Erfolgreicher ist das Team des Präsidenten in anderen diplomatischen Bereichen – Selenskyj konnte das Vertrauen des Ministerpräsidenten von Kanada Justin Trudeau erwerben sowie vom Präsidenten Frankreichs Emmanuel Macron, er konnte sich mit der deutschen Kanzlerin Angela Merkel treffen und dem Präsidenten der Türkei Recep Erdoğan. Das erste Mal seit 20 Jahren hat der israelische Ministerpräsident Benjamin Netanjahu die Ukraine besucht.
Während wichtiger Treffen mit den Staatschefs der Welt ist die Aufmerksamkeit auf die internationale Arbeit des Präsidentenbüros gerichtet. Die Franzosen konstatierten zum Beispiel gewisse Schwierigkeiten in der Kommunikation mit dem Team des neuen Präsidenten.
Auf der Hundertmeterstrecke gibt Wolodymyr Selenskyj den Rhythmus des Laufs zur Präsidentschaft vor: Er stellt seine Regeln auf, gibt die Signale an regionale Behörden, stellt die nötigen Leute auf.
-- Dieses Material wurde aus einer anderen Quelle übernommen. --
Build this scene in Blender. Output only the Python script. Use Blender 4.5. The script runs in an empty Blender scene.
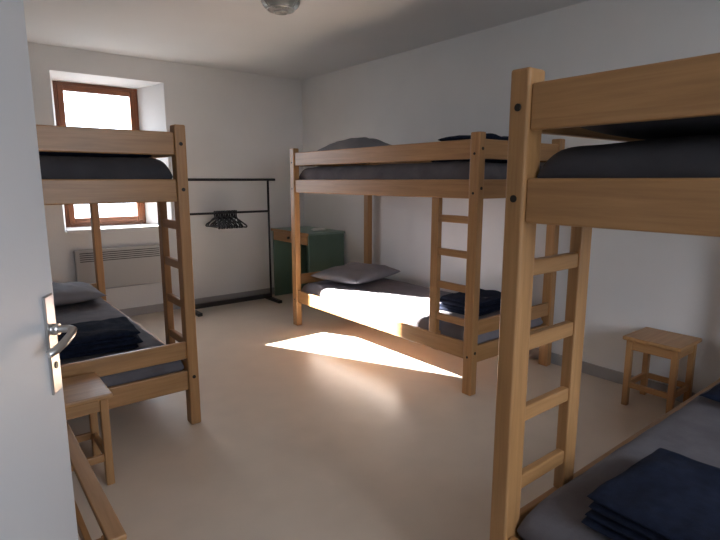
import bpy, bmesh, math
from mathutils import Vector, noise, Matrix

S = bpy.context.scene
COL = S.collection

# ------------------------------------------------------------------ materials
def new_mat(name):
    m = bpy.data.materials.new(name); m.use_nodes = True
    nt = m.node_tree
    return m, nt, nt.nodes['Principled BSDF']

def L(nt, a, b): nt.links.new(a, b)

def wood(name, axis, c1, c2, c3, rough=0.38):
    m, nt, p = new_mat(name)
    tc = nt.nodes.new('ShaderNodeTexCoord')
    mp = nt.nodes.new('ShaderNodeMapping')
    sc = [22, 22, 22]; sc[axis] = 1.1
    mp.inputs['Scale'].default_value = sc
    n = nt.nodes.new('ShaderNodeTexNoise'); n.inputs['Scale'].default_value = 2.2
    n.inputs['Detail'].default_value = 6; n.inputs['Roughness'].default_value = .62
    n.inputs['Distortion'].default_value = .5
    r = nt.nodes.new('ShaderNodeValToRGB')
    e = r.color_ramp.elements
    e[0].position = .3; e[0].color = (*c1, 1)
    e[1].position = .72; e[1].color = (*c3, 1)
    k = e.new(.5); k.color = (*c2, 1)
    L(nt, tc.outputs['Object'], mp.inputs['Vector']); L(nt, mp.outputs[0], n.inputs['Vector'])
    L(nt, n.outputs['Fac'], r.inputs['Fac']); L(nt, r.outputs[0], p.inputs['Base Color'])
    p.inputs['Roughness'].default_value = rough
    b = nt.nodes.new('ShaderNodeBump'); b.inputs['Strength'].default_value = .08
    L(nt, n.outputs['Fac'], b.inputs['Height']); L(nt, b.outputs[0], p.inputs['Normal'])
    return m

def plain(name, col, rough=.6, metal=0, nscale=0, namt=.06, bump=0, bscale=200, spec=.5):
    m, nt, p = new_mat(name)
    p.inputs['Base Color'].default_value = (*col, 1)
    p.inputs['Roughness'].default_value = rough
    p.inputs['Metallic'].default_value = metal
    p.inputs['Specular IOR Level'].default_value = spec
    tc = nt.nodes.new('ShaderNodeTexCoord')
    if nscale:
        n = nt.nodes.new('ShaderNodeTexNoise'); n.inputs['Scale'].default_value = nscale
        n.inputs['Detail'].default_value = 5
        r = nt.nodes.new('ShaderNodeValToRGB')
        r.color_ramp.elements[0].position = .3; r.color_ramp.elements[1].position = .7
        r.color_ramp.elements[0].color = (*[c*(1-namt) for c in col], 1)
        r.color_ramp.elements[1].color = (*[min(1, c*(1+namt)) for c in col], 1)
        L(nt, tc.outputs['Object'], n.inputs['Vector'])
        L(nt, n.outputs['Fac'], r.inputs['Fac']); L(nt, r.outputs[0], p.inputs['Base Color'])
    if bump:
        n2 = nt.nodes.new('ShaderNodeTexNoise'); n2.inputs['Scale'].default_value = bscale
        n2.inputs['Detail'].default_value = 3
        b = nt.nodes.new('ShaderNodeBump'); b.inputs['Strength'].default_value = bump
        b.inputs['Distance'].default_value = .01
        L(nt, tc.outputs['Object'], n2.inputs['Vector'])
        L(nt, n2.outputs['Fac'], b.inputs['Height']); L(nt, b.outputs[0], p.inputs['Normal'])
    return m

BEECH = [wood('beech_%s' % 'xyz'[i], i, (.33, .165, .064), (.395, .205, .08), (.465, .25, .105)) for i in range(3)]
BROWN = [wood('window_wood_%s' % 'xyz'[i], i, (.16, .05, .018), (.20, .065, .025), (.25, .085, .03), .35) for i in range(3)]
WALL = plain('wall_paint', (.76, .755, .75), .85, nscale=3, namt=.02, bump=.12, bscale=60)
CEIL = plain('ceiling_paint', (.74, .735, .73), .9, nscale=2, namt=.02)
FLOOR = plain('vinyl_floor', (.68, .58, .48), .30, nscale=5, namt=.035, bump=.03, bscale=35)
BASEB = plain('baseboard_paint', (.36, .35, .35), .5)
DOORM = plain('door_paint', (.54, .54, .55), .45, bump=.03, bscale=120)
METAL = plain('brushed_metal', (.62, .61, .60), .28, 1.0)
BLACK = plain('black_metal', (.012, .012, .014), .35)
BOLT = plain('dark_bolt', (.03, .025, .02), .4, .6)
GREEN = plain('green_paint', (.12, .20, .155), .5, nscale=6, namt=.08)
GREENT = plain('green_top', (.20, .29, .25), .4)
NAVY = plain('navy_blanket', (.010, .015, .034), .95, nscale=30, namt=.3, bump=.5, bscale=300, spec=.2)
SHEET_LIT = plain('sunlit_grey_sheet', (.23, .215, .24), .75, nscale=7, namt=.12, bump=.3, bscale=25, spec=.3)  # lighter grey carries some of the sunlight on the centre lower mattress
SHEETN = plain('taupe_sheet', (.14, .13, .142), .85, nscale=9, namt=.15, bump=.35, bscale=30, spec=.3)
SHEETD = plain('charcoal_sheet', (.05, .048, .055), .85, nscale=7, namt=.15, bump=.25, bscale=25, spec=.3)
PILLOW = plain('grey_pillowcase', (.22, .215, .235), .85, nscale=9, namt=.06, bump=.2, bscale=22, spec=.3)
RAD = plain('radiator_enamel', (.42, .42, .42), .4)
DARK = plain('slot_shade', (.05, .05, .05), .7)
WHITE = plain('white_plastic', (.7, .7, .68), .4)

def glass():
    m, nt, p = new_mat('window_glass')
    out = nt.nodes['Material Output']
    t = nt.nodes.new('ShaderNodeBsdfTransparent'); g = nt.nodes.new('ShaderNodeBsdfGlossy')
    g.inputs['Roughness'].default_value = .02
    mx = nt.nodes.new('ShaderNodeMixShader'); mx.inputs[0].default_value = .06
    L(nt, t.outputs[0], mx.inputs[1]); L(nt, g.outputs[0], mx.inputs[2]); L(nt, mx.outputs[0], out.inputs[0])
    return m
GLASS = glass()
LAMPG = plain('ribbed_lamp_glass', (.75, .78, .76), .12)
LAMPG.node_tree.nodes['Principled BSDF'].inputs['Transmission Weight'].default_value = .7

# ------------------------------------------------------------------ helpers
def empty(name, loc=(0, 0, 0), rz=0):
    e = bpy.data.objects.new(name, None); e.location = loc; e.rotation_euler = (0, 0, rz)
    e.empty_display_size = .1
    COL.objects.link(e); return e

def mesh_obj(name, bm, mat, parent=None, smooth=False):
    me = bpy.data.meshes.new(name); bm.normal_update(); bm.to_mesh(me); bm.free()
    o = bpy.data.objects.new(name, me); COL.objects.link(o)
    for mm in (mat if isinstance(mat, list) else [mat]): me.materials.append(mm)
    if smooth:
        for f in me.polygons: f.use_smooth = True
    if parent: o.parent = parent
    return o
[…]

Es wird schon klar, dass seine Hauptfunktion die PR ist, während das Staatsoberhaupt zum Mikromanagement und Übertreten der eigenen Befugnisse neigt, wie schon sein Vorgänger.
In der Außenpolitik wird Selenskyj den Dialog mit Russland suchen, internationale Aktivitäten der Ukraine können schwächer werden als in den letzten Jahren.
Seit dem 29. August fing das Staatsoberhaupt an, das Land allein zu lenken, und das Büro des Präsidenten könnte zum einzigen Zentrum der Macht im Land werden und in strengem Regime sowohl die Regierung führen als auch das Parlament, und wenn die Regionalwahlen glücken, dann auch die Bürgermeister der großen Städte.